明治39年6月13日(木)

露国現状 議院に多数を占める党派で政府を組織するという計画は、遂に放棄された

南阿英領叛乱 マッケンジー大佐は、遂に叛徒の一部をモメ渓谷に包囲し、首領のメロカズル以下350名の土民を殺した。

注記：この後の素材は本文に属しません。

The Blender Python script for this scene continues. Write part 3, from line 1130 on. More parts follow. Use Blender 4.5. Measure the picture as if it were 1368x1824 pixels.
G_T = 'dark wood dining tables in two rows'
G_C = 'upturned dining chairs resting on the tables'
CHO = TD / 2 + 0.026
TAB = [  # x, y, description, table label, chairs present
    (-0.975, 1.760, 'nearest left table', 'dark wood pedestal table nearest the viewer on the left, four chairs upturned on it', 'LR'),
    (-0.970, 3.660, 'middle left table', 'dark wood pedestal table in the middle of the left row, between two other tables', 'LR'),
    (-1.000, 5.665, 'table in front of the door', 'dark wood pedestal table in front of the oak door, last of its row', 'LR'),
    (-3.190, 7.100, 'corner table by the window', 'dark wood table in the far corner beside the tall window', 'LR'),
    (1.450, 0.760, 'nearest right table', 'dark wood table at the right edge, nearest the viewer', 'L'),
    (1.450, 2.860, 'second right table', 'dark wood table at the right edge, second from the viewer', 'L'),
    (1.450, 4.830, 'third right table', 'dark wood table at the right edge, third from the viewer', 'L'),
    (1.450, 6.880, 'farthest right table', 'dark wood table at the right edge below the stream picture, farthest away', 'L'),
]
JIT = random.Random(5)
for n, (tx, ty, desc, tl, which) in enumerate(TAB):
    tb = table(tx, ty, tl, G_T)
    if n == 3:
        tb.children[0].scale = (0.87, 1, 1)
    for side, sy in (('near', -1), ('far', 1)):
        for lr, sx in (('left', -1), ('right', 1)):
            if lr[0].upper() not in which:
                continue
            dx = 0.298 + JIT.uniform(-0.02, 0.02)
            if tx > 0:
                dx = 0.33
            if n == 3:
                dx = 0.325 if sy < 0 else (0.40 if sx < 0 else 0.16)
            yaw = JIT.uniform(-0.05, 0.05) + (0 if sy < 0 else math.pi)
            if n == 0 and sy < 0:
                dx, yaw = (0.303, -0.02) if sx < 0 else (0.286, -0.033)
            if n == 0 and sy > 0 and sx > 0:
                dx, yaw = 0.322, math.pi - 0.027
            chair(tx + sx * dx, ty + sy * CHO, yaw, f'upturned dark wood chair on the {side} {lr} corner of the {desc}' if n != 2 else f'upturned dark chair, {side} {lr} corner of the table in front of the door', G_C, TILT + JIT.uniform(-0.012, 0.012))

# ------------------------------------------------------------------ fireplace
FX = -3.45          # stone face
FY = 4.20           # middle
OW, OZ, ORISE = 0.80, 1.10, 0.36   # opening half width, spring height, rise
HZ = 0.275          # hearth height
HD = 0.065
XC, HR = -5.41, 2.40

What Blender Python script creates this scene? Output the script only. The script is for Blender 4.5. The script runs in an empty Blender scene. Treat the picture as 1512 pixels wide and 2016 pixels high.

三国同盟と墺帝 オーストリア皇帝は、オーストリアとハンガリー議会の代表者を引見し、三国同盟は、平和の貴重な保証であると明言された。

露国現状 12日ロンドン特約通信員発

露都来電―議院に多数を占める党派で政府を組織するという計画は、遂に放棄されたと専ら噂されている。

露国軍隊中に不満の声が非常に高い。

要塞は、いたる所で陰謀の嫌疑を受けつつある。

南阿英領叛乱 12日上海経由ロイター社発

マッケンジー大佐は、遂に叛徒の一部をモメ渓谷に包囲し、首領のメロカズル以下350名の土民を殺した。トランスバール派遣隊付き大尉1名及びナタル部隊付き将校1名が戦死した。この外に白人の負傷者が8名居た。今や武器を執って反乱の鎮圧に従事中の白人は、早計5400人であるが、ナタル政庁は、現在更にナタルに於いて200名、ケープタウンに於いて500名の義勇兵を募集中である。

三国同盟と墺帝 11日ベルリン特約通信社発

オーストリア皇帝は、オーストリアとハンガリー議会の代表者を引見し、三国同盟は、平和の貴重な保証であると明言された。なお又今回独帝が、ウインを訪問された事及び独帝と皇帝との親密な交情についても、諸々の御説明が行われた。